** START OF Dataset section **

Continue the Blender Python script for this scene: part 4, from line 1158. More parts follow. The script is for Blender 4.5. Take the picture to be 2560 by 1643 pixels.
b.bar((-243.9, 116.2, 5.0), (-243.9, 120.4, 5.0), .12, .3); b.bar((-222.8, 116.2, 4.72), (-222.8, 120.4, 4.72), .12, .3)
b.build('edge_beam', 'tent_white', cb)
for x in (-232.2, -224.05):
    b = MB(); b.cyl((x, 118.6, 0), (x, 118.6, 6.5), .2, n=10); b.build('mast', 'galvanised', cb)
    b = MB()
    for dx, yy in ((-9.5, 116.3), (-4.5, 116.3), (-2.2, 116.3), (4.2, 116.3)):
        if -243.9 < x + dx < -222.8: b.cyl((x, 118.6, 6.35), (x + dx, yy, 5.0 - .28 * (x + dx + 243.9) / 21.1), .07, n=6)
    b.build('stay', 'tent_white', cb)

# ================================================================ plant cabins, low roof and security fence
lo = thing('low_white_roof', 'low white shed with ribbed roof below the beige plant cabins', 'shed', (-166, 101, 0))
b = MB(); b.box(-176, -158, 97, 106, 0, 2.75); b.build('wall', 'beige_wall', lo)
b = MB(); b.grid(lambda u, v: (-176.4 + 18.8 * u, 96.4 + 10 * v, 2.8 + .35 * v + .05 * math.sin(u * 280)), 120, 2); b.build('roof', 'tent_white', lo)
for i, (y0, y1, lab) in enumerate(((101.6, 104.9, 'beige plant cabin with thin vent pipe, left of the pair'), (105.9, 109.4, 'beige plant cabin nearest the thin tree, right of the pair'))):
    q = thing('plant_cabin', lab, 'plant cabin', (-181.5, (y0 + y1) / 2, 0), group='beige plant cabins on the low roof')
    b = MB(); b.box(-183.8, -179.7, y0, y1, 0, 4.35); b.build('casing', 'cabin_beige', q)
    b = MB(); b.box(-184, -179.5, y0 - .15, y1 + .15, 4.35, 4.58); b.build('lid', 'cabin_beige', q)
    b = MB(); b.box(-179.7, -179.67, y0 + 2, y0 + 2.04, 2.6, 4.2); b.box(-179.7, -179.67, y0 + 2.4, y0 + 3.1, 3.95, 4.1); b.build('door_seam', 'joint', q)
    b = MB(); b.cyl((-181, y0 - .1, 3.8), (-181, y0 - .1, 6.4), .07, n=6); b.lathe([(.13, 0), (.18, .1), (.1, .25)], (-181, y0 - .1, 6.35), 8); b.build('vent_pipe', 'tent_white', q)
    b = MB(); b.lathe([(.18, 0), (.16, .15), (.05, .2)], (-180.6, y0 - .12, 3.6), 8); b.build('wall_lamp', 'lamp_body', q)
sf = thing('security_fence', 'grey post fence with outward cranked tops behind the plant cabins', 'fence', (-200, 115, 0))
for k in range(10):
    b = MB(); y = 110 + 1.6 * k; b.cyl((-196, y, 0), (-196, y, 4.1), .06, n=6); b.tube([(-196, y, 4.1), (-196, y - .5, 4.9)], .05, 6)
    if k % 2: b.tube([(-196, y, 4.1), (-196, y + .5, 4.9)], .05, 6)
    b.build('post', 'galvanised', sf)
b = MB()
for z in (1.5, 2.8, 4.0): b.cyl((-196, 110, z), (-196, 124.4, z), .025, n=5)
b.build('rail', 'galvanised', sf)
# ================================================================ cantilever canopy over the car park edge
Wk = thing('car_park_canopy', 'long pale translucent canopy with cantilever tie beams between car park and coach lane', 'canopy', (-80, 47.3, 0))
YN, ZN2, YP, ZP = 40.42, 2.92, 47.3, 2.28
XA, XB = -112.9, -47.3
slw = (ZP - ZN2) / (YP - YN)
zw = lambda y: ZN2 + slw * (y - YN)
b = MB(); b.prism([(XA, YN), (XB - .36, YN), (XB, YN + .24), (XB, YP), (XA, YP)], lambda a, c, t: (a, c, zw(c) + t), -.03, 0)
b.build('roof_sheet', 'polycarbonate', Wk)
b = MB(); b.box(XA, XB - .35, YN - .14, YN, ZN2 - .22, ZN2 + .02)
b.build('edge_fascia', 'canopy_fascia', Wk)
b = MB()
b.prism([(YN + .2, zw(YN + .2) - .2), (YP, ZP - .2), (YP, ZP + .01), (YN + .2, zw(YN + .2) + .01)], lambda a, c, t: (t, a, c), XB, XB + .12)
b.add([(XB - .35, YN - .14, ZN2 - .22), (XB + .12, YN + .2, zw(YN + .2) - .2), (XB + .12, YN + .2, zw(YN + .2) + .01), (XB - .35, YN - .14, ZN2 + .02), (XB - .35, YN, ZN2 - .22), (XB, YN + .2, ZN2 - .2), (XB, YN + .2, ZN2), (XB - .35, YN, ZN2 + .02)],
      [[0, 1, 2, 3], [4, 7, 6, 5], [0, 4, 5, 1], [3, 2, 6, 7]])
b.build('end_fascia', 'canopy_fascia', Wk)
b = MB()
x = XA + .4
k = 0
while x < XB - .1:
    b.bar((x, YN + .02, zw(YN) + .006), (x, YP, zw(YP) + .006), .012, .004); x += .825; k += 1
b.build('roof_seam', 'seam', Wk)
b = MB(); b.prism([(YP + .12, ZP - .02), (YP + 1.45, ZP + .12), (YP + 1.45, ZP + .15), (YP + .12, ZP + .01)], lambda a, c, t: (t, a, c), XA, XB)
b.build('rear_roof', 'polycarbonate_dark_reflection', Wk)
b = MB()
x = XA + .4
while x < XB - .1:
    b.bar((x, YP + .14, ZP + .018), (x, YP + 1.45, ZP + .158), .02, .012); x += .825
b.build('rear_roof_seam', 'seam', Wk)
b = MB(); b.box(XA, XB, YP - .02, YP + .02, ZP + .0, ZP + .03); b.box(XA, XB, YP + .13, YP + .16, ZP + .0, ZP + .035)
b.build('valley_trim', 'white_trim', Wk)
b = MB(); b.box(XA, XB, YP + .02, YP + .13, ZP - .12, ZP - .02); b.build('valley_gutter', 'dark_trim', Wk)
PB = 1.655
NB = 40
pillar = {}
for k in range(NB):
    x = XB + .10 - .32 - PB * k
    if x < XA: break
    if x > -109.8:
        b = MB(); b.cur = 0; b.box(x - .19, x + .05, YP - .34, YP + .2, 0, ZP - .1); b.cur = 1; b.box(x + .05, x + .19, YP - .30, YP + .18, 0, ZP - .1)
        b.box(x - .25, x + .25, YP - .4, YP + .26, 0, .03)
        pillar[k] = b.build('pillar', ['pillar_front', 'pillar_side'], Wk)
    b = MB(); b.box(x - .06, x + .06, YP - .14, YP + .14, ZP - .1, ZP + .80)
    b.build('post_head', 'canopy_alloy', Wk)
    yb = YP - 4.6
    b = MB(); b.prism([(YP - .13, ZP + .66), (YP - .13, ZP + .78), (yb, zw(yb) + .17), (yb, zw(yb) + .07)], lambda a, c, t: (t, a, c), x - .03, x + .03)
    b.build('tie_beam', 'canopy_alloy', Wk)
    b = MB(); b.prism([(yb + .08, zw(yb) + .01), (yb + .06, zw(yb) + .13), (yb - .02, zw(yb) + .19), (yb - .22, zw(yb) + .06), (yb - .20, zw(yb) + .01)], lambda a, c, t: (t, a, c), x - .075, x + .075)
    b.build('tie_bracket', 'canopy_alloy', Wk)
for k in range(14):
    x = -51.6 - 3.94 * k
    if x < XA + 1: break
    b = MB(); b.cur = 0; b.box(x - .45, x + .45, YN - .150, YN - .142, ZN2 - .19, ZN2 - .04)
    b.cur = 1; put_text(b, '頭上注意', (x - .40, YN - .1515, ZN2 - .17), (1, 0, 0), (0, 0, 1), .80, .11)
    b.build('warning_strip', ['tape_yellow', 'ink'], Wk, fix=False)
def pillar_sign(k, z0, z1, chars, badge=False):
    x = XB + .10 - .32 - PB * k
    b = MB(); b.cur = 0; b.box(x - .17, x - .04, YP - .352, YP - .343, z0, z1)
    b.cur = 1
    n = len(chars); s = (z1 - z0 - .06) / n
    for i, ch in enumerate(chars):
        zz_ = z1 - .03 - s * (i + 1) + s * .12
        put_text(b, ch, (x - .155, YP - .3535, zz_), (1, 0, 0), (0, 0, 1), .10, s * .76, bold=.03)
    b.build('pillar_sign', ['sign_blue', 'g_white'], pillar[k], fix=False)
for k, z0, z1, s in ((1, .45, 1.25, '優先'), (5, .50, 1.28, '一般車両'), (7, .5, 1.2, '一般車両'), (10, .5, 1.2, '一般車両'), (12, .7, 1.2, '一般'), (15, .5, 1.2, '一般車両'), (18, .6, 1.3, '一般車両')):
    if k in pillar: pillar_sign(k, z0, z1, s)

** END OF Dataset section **

▸ Your goal: Only the lines from the beginning of the material above through the line with "b.build('stay', 'tent_white', cb)" are wanted; extract them exactly.

▸ Reply:
Continue the Blender Python script for this scene: part 4, from line 1158. More parts follow. The script is for Blender 4.5. Take the picture to be 2560 by 1643 pixels.
b.bar((-243.9, 116.2, 5.0), (-243.9, 120.4, 5.0), .12, .3); b.bar((-222.8, 116.2, 4.72), (-222.8, 120.4, 4.72), .12, .3)
b.build('edge_beam', 'tent_white', cb)
for x in (-232.2, -224.05):
    b = MB(); b.cyl((x, 118.6, 0), (x, 118.6, 6.5), .2, n=10); b.build('mast', 'galvanised', cb)
    b = MB()
    for dx, yy in ((-9.5, 116.3), (-4.5, 116.3), (-2.2, 116.3), (4.2, 116.3)):
        if -243.9 < x + dx < -222.8: b.cyl((x, 118.6, 6.35), (x + dx, yy, 5.0 - .28 * (x + dx + 243.9) / 21.1), .07, n=6)
    b.build('stay', 'tent_white', cb)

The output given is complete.